Former Finance minister Tendai Biti said the government is saddled with a lot of demands and pressures that will make it impossible to achieve the desired target growth.

IHS Markit said it welcomed the government’s expressed efforts in servicing and re-scheduling of domestic and external public debt obligations that are consistent with agreements with lenders and creditors.

However, critically proposed government employment costs are still too high to address the country’s fiscal imbalances.

There were cheers in the National Assembly when Chinamasa announced plans to fire 3 400 ‘‘youth officers’’ who were essentially intimidators on behalf of Mugabe.

The Finance minister said all civil servants older than 65 will have to take retirement, and a freeze on civil service recruitment will be kept in place.

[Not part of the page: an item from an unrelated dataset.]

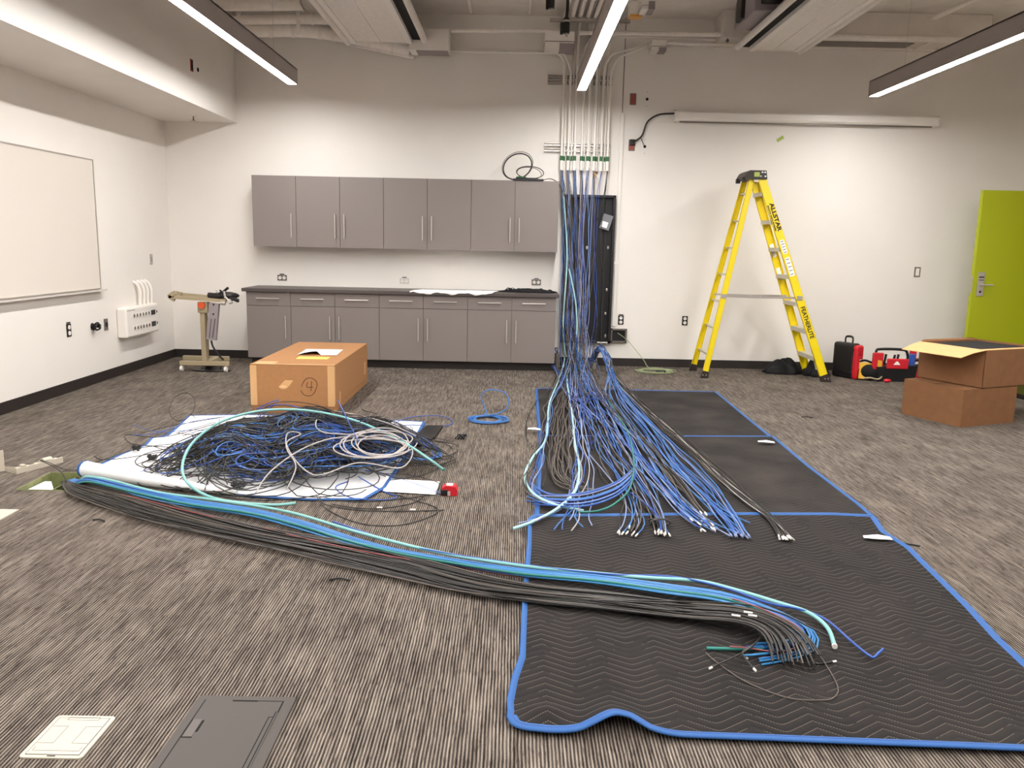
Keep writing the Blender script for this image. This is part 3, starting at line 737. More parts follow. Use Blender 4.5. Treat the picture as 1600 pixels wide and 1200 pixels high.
kinds = ['l1', 'l2', 'u', 'r1', 'u', 'u', 'r2', 'r3']
def conduit(i, x, kind, back=False):
    lab = (ords[i]+' from the left of the white conduits dropping down the wall above the black panel') if not back else 'thin white conduit behind the front row, '+ords[i]+' from the left'
    t = thing('wall_conduit', lab, 'conduit', (x, YC, zend), 0, 'white conduits above the black panel' if not back else 'conduits of the rear row')
    P = bend(x, kind)
    if back: P = [(p[0], p[1]+.035, p[2]) for p in P]
    r = rw if not back else .010
    MB().tube(cr(P, 7), r, 10).part('tube', 'white', t)
    MB().cyl((x, P[0][1], zend-.002), (x, P[0][1], ztap-.025), r*1.35, n=12).part('coupling', 'white', t)
    MB().cyl((x, P[0][1], ztap-.025), (x, P[0][1], ztap+.03), r*1.28, n=12).part('tape_band', 'greentape', t, 'dark green tape band')
for i, x in enumerate(cx): conduit(i, x, kinds[i])
for i, p in enumerate((881.5, 893, 912.5, 921.5, 932.5, 945)):
    conduit(i, W(p, 240, YC+.035)[0], 'u', True)
# unistruts
def strut(xa, xb, z, label):
    t = thing('strut_channel', label, 'bracket', ((xa+xb)/2, D, z-.04))
    for dz in (-.03, .035):
        MB().box((xa, D-.045, z+dz-.018), (xb, D-.001, z+dz-.012)).box((xa, D-.045, z+dz+.012), (xb, D-.001, z+dz+.018)).box((xa, D-.01, z+dz-.018), (xb, D-.001, z+dz+.018)).part('channel', 'alum', t)
    for x in cx:
        MB().box((x-.02, YC-rw-.003, z-.04), (x+.02, D-.046, z-.028)).part('strap', 'white', t)
strut(W(850, 230, D)[0], cx[-1]+.03, W(900, 231, D-.04)[2], 'lower white slotted strut channel behind the conduits')
strut(W(856, 124, D)[0], cx[-1]+.03, W(900, 125, D-.04)[2], 'upper slotted strut channel behind the conduits, below the lamp end')
a = W(930, 273, YC-.02)
t = thing('brass_connectors', 'cluster of brass connectors at the mouth of a conduit', 'connectors', (a[0], YC-.02, a[2]-.05))
for k in range(7):
    q = rng.uniform(-1, 1, 3)*(.035, .015, .03); c0 = np.array([a[0], YC-.03, a[2]])+q
    d = rng.uniform(-1, 1, 3); d /= np.linalg.norm(d)
    MB().cyl(c0-d*.016, c0+d*.016, .009, n=8).part('connector', ('brass', 'white', 'brass')[k % 3], t)
# conduits of the array on the ceiling (visible beyond lamp)
for k in range(6):
    x = .52+k*.085
    MB().tube([(x, 9.95, 4.02), (x+.03, 5.0, 4.02)], .022, 10).top('ceiling_conduit', 'pipe', 'one of the parallel conduits running forward on the ceiling above the black panel', 'conduit', 'parallel conduits on the ceiling')
MB().box((.35, 9.72, 3.96), (1.25, 9.78, 3.99)).top('strut_channel', 'alum', 'strut channel carrying the parallel ceiling conduits', 'bracket')

# ------------------------------------------------------------------ blankets
def coons(bot, top_, left, right, nu, nv):
    """bot,top: left->right ; left,right: bottom->top (world xyz arrays)"""
    def samp(P, n):
        P = np.array(P, float); d = np.r_[0, np.cumsum(np.linalg.norm(np.diff(P, axis=0), axis=1))]; s = np.linspace(0, d[-1], n)
        return np.stack([np.interp(s, d, P[:, k]) for k in range(3)], 1)
    b, t_, l, r = samp(bot, nu), samp(top_, nu), samp(left, nv), samp(right, nv)
    u = np.linspace(0, 1, nu)[None, :, None]; v = np.linspace(0, 1, nv)[:, None, None]
    S = (1-v)*b[None]+v*t_[None]+(1-u)*l[:, None]+u*r[:, None]-((1-u)*(1-v)*b[0]+u*(1-v)*b[-1]+(1-u)*v*t_[0]+u*v*t_[-1])
    return S, (b, t_, l, r)
def grid_faces(nu, nv): return [(j*nu+i, j*nu+i+1, (j+1)*nu+i+1, (j+1)*nu+i) for j in range(nv-1) for i in range(nu-1)]
def blanket(name, label, bot, top_, left, right, m, z, amp, seed, nu=70, nv=70, bindr=.016, thick=.006, humps=(), cat='blanket', bindm='bindblue'):
    S, (b, t_, l, r) = coons(bot, top_, left, right, nu, nv)
    R = np.random.default_rng(seed)
    X, Y = S[..., 0], S[..., 1]
    Z = np.zeros_like(X)
    for k in range(8):
        a = R.uniform(0, 2*math.pi); fq = R.uniform(2, 9); Z += np.sin((X*math.cos(a)+Y*math.sin(a))*fq+R.uniform(0, 6))/8
    Z = amp*(Z*.5+.5)
    for (hx, hy, rx, ry, h) in humps: Z += h*np.exp(-((X-hx)/rx)**2-((Y-hy)/ry)**2)
    S[..., 2] = S[..., 2]+Z+z
    root = thing(name, label, cat, (X.mean(), Y.mean(), 0))
    top_v = S.reshape(-1, 3)
    low = top_v.copy(); low[:, 2] = np.maximum(low[:, 2]-thick, .001)
    F_ = grid_faces(nu, nv); n = nu*nv
    loop = [i for i in range(nu)]+[j*nu+nu-1 for j in range(1, nv)]+[(nv-1)*nu+i for i in range(nu-2, -1, -1)]+[j*nu for j in range(nv-2, 0, -1)]
    side = [(loop[i], loop[(i+1) % len(loop)], n+loop[(i+1) % len(loop)], n+loop[i]) for i in range(len(loop))]
    MB().add(np.r_[top_v, low].tolist(), F_+[tuple(n+i for i in q[::-1]) for q in F_]+side, True).part('quilt', m, root)
    edge = top_v[loop]; edge = edge+np.array([0, 0, -thick*.4])
    e = MB().tube(edge, bindr, 8, closed=True, flat=.38)
    bo = e.part('binding', bindm, root, 'blue edge binding')
    # stitched seam down the middle of the binding
    MB().tube(edge+np.array([0, 0, bindr*.36]), .0012, 4, closed=True).part('seam', 'c_dblue', bo)
    return S, root
g = lambda pts, z=0: [G(x, y, z) for x, y in pts]
# far one first, middle on top, then near one on top
fl_ = g([(845, 690), (841, 650), (838, 609)]); fr_ = g([(1212, 690), (1165, 652), (1118, 613)])
blanket('moving_blanket', 'dusty dark blanket with blue edge, farthest from the camera', [fl_[0], fr_[0]], [fl_[-1], (.30, 8.40, 0), fr_[-1]], fl_, fr_, 'quilt3', .004, .004, 1, humps=())
fl_ = g([(838, 818), (840, 790), (843, 735), (845, 683)]); fr_ = g([(1370, 816), (1340, 790), (1265, 733), (1207, 684)])
blanket('moving_blanket', 'dusty dark quilted blanket with blue edge, middle one of three on the floor', [fl_[0], fr_[0]], [fl_[-1], fr_[-1]], fl_, fr_, 'quilt2', .010, .006, 2)
bot = g([(800, 1128), (806, 1139), (822, 1144), (860, 1148), (905, 1150), (930, 1146), (958, 1139), (985, 1141), (1015, 1151), (1060, 1155), (1200, 1160), (1400, 1169), (1640, 1180), (1700, 1182)])
left = g([(800, 1128), (799, 1105), (806, 1070), (818, 1035), (820, 980), (823, 920), (828, 860), (829, 818)])
top_ = g([(829, 818), (838, 812), (900, 812), (1000, 811), (1150, 809), (1300, 809), (1362, 812)])
right = g([(1700, 1182), (1690, 1120), (1600, 1048), (1555, 1005), (1510, 955), (1470, 915), (1440, 885), (1418, 862), (1378, 836), (1362, 812)])
hp = G(962, 1135, .02)
Snear, nb = blanket('moving_blanket', 'dark quilted moving blanket with zigzag stitching and blue edge, nearest the camera', bot, top_, left, right, 'quilt1', .016, .008, 3, 110, 110, bindr=.019, humps=((hp[0], hp[1]-.02, .10, .12, .045), (hp[0]-.22, hp[1]+.06, .07, .05, .018), (.75, 2.9, .5, .03, .006)))
# white tags
for px, py, w_, lb in ((1199, 691, .075, 'small white cloth tag at the right edge of the middle blanket'), (1374, 841, .085, 'white cloth tag at the right edge of the near blanket'), (836, 671, .06, 'small white tag at the left edge of the far blanket')):
    a = G(px, py, .03)
    mb = MB(); mb.prism([(a[0]-w_, a[1]-.01, .034), (a[0]-w_*.3, a[1]-.03, .036), (a[0]+w_*.7, a[1]-.02, .03), (a[0]+w_*.75, a[1]+.02, .03), (a[0], a[1]+.03, .038), (a[0]-w_*.9, a[1]+.02, .034)], (0, 0, .002))
    mb.top('cloth_tag', 'whitep', lb, 'tag')

# white blanket under the pile
bot = g([(130, 744), (150, 748), (200, 756), (300, 768), (396, 777), (480, 782), (568, 782)])
left = g([(130, 744), (150, 731), (190, 712), (228, 698), (238, 686), (262, 682), (280, 668), (296, 651)])
top_ = g([(296, 651), (400, 650), (520, 655), (640, 660), (662, 661)])
right = g([(568, 782), (600, 764), (625, 728), (645, 695), (662, 661)])
sp = G(150, 752)
_S, wb_ = blanket('white_blanket', 'white blanket with blue edge lying under the cable pile', bot, top_, left, right, 'whitebl', .004, .012, 9, 70, 60, bindr=.014)
# rolled edge
e0 = G(134, 742, .05); pts = [G(134, 733, .048), G(180, 741, .048), G(240, 751, .04), G(310, 762, .03), G(370, 770, .02)]
rr = np.interp(np.linspace(0, 1, 33), [0, .5, 1], [.052, .038, .014])
MB().tube(cr(pts, 8), rr, 14).part('rolled_edge', 'whitebl', wb_)
p0 = cr(pts, 8)[0]; p1 = cr(pts, 8)[1]; dd = (p1-p0)/np.linalg.norm(p1-p0)
MB().cyl(p0-dd*.02, p0+dd*.005, .05, .055, n=14).part('rolled_binding', 'bindblue', wb_)
# dark corner peeking out
a = G(668, 678); MB().prism([G(640, 690), G(668, 668), G(692, 668), G(680, 686), G(655, 700)], (0, 0, .02)).part('folded_corner', 'quilt3', wb_)

# ------------------------------------------------------------------ cables
def wander(n, amp, R, cyc=2.0):
    s = np.linspace(0, 1, n); o = np.zeros(n)
    for k in (1, 2, 3): o += R.uniform(-1, 1)*np.sin(2*math.pi*cyc*k/2*s+R.uniform(0, 6.28))/k
    return o*amp
def cable_mesh(P, r, m, name, label, group, sides=6, tips=None, tiplen=.03):
    lo = P.min(0); hi = P.max(0); loc = np.array([(lo[0]+hi[0])/2, (lo[1]+hi[1])/2, lo[2]])
    if tips:
        t = thing(name, label, 'cable', loc, 0, group)
        MB().tube(P, r, sides).part('jacket', m, t)
        d = P[-1]-P[-2]; d /= np.linalg.norm(d)
        MB().cyl(P[-1]-d*tiplen*.2, P[-1]+d*tiplen, r*1.25, n=8).part('end_label', tips, t, 'white end sleeve')
        return t
    return MB().tube(P, r, sides).top(name, m, label, 'cable', group)
def resample(P, n):
    d = np.r_[0, np.cumsum(np.linalg.norm(np.diff(P, axis=0), axis=1))]; s = np.linspace(0, d[-1], n)
    return np.stack([np.interp(s, d, P[:, k]) for k in range(3)], 1)
def bundle(path, n, width, r, cols, label, group, seed, wav=.25, tips=None, zlift=0, end_jit=.05, lay=2, start_w=None, sides=6, npts=70, offs=None, wavabs=0.0, tubz=True):
    """cables sharing one path; lateral slots keep their order loosely. width: list along the path"""
    R = np.random.default_rng(seed); B = resample(cr(path, 8), npts)
    T = np.gradient(B, axis=0); T[:, 2] = 0
    L = np.linalg.norm(T, axis=1, keepdims=True); T = T/np.maximum(L, 1e-6)
    Nn = np.stack([-T[:, 1], T[:, 0], np.zeros(npts)], 1)
    # where path is vertical use x axis
    vert = (L[:, 0] < .004)
    Nn[vert] = np.array([1., 0, 0])
    for _ in range(3): Nn = (Nn+np.roll(Nn, 1, 0)*.5+np.roll(Nn, -1, 0)*.5); Nn[0] = Nn[1]; Nn[-1] = Nn[-2]
    Nn /= np.maximum(np.linalg.norm(Nn, axis=1, keepdims=True), 1e-6)
    wd = np.interp(np.linspace(0, 1, npts), np.linspace(0, 1, len(width)), width)
    out = []
    for k in range(n):
        a = (k+.5)/n*2-1+R.uniform(-.12, .12)
        off = wd*(a+wander(npts, wav, R))+wander(npts, wavabs, R, 5)
        zl = (R.integers(0, lay)*1.8*r+wander(npts, r*.9, R)) if tubz else 0
        P = B+Nn*off[:, None]; P[:, 2] = np.maximum(P[:, 2]+zl+zlift, r+.001)
        jit = R.uniform(-1, 1)*end_jit
        cut = max(10, int(npts*(1-abs(jit)))); P = P[:cut]
        c = cols[k % len(cols)] if not callable(cols) else cols(k)
        nm = 'cable'; gl = (label if isinstance(label, str) else label[c])+(', on its far edge' if a > .33 else ', on its near edge' if a < -.33 else ', in its middle')
        rr = r if np.isscalar(r) else r[k % len(r)]
        out.append(cable_mesh(P, rr, c, nm, gl, (group+' ('+c[2:]+(', far' if a > .33 else ', near' if a < -.33 else ', middle')+')'), sides, tips if (tips and (k % 3 != 2)) else None))
    return out
CN = {'c_black': 'black', 'c_grey': 'grey-brown', 'c_blue': 'blue', 'c_dblue': 'dark blue', 'c_lblue': 'bright blue', 'c_cyan': 'cyan-blue', 'c_lav': 'lavender', 'c_white': 'pale grey', 'c_aqua': 'aqua', 'c_paleaqua': 'pale aqua', 'c_teal': 'teal', 'c_red': 'red'}
def LB(s): return {k: v+' '+s for k, v in CN.items()}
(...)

Conradie said somewhat inexplicably, he does not intend to touch bonuses for civil servants next year, for which he has budgeted $176m.

Lawmakers were less impressed by expenditure on defence ($420m) and healthcare ($408m). Some $132m has been budgeted for the elections set to be held in August next year; Mnangagwa has said that election will be “democratic”, but many expressed doubt.

Spending cuts will also include the closure of a number of diplomatic missions and more stringent rules will be imposed on official travel: smaller delegations and greater use of economy class flights.

Chinamasa also said the funding of local government “provincial and metropolitan structures” is “unsustainable” and urged Parliament to reconsider the Constitution on this; this is a difficult debate given the necessity of local government for good governance.

On the revenue side, the presentation contained the good news that cumulative tax and non-tax revenue collections for the period January to September 2017 exceeded the target ($2,812bn compared to a target of $2,741bn).

Chinamasa said government was considering the privatisation of some publicly-owned firms, giving the statistic that 70 percent of the 93 State-owned enterprises (SOEs) are technically insolvent, but did not elaborate.